Ryanair is blaming lower-than-expected winter fares due to short-haul overcapacity in Europe for its latest revision to its forecast for full-year profit.

This is the second time in three months that Ryanair has issued a profit warning – and it says a further downgrade is possible if Brexit causes disruption, the news agency Reuters reports.

The low-cost carrier adjusted its full-year profit guidance down from between €1.1 billion and €1.2 billion to between €1 billion and €1.1 billion.

These figures exclude exceptional start-up losses related to its acquisition of LaudaMotion, completed last August. These losses, Ryanair says, have been cut from €150 million to €140 million because of a better-than-expected performance of the Austrian carrier over the winter.

The profit warning comes despite 9% traffic growth to 142 million passengers, stronger ancillary sales and a buoyant cost performance for the second half of the year.

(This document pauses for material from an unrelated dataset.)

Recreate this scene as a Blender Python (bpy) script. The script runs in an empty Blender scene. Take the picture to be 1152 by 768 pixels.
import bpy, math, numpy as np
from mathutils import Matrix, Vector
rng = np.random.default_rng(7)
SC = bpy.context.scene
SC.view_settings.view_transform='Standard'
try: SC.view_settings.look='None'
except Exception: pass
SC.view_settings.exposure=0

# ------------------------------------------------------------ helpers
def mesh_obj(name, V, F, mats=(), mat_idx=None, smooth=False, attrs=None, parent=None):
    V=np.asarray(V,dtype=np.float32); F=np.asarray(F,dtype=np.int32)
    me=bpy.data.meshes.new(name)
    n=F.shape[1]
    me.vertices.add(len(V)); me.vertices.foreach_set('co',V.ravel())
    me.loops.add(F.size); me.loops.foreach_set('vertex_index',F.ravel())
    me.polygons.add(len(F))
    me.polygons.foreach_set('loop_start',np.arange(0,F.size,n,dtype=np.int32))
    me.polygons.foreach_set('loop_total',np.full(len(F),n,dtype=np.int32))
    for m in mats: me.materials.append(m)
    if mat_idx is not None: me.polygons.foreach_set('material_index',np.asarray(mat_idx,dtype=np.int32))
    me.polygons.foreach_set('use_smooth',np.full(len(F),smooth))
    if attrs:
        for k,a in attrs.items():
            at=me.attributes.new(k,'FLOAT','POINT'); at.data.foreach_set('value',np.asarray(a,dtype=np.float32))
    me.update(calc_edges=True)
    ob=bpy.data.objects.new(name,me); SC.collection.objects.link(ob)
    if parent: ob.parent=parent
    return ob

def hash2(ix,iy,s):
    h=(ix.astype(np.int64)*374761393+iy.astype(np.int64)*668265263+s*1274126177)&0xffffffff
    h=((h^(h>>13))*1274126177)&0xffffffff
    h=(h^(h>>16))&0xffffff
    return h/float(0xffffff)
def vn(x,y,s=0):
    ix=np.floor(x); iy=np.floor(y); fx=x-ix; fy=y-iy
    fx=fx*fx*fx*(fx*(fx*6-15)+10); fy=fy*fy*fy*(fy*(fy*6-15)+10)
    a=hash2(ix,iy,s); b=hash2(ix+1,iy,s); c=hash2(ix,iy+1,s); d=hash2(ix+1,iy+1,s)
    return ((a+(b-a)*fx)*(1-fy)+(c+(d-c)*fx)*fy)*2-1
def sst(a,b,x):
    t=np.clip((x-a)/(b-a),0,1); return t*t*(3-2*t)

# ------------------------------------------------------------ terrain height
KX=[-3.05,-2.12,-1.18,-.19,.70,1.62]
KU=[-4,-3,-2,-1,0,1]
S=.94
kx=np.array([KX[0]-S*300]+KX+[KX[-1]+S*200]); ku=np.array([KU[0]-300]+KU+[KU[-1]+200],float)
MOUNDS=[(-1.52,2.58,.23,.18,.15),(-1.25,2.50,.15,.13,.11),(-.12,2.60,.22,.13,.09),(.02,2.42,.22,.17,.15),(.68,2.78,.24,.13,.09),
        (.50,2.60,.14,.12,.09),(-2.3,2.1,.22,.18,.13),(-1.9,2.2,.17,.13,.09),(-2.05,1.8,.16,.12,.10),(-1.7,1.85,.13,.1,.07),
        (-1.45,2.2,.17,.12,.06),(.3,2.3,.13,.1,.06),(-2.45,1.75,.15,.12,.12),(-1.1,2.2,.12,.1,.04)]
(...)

Before the first profit warning in October – when a series of strikes hit the airline – Ryanair had originally forecast profits of between €1.25 billion and €1.35 billion.

Danger for airlines
The problems affecting Ryanair are indicative of the dangers facing all airlines in Europe – particularly low-cost carriers.

Pressure on LCCs is likely to reshape the industry, chief executive Michael O’Leary believes, although Ryanair’s growing passenger numbers bode well for the medium term.

“We believe this lower-fare environment will continue to shake out more loss-making competitors,” O’Leary said, pointing to the problems facing Norwegian.

“Lower air fares is the fault of the industry being too aggressive with expansion plans, as there is now overcapacity in the short-haul market,” the investment group AJ Bell says in a new commentary. “This situation could get even worse unless more airlines go bust.”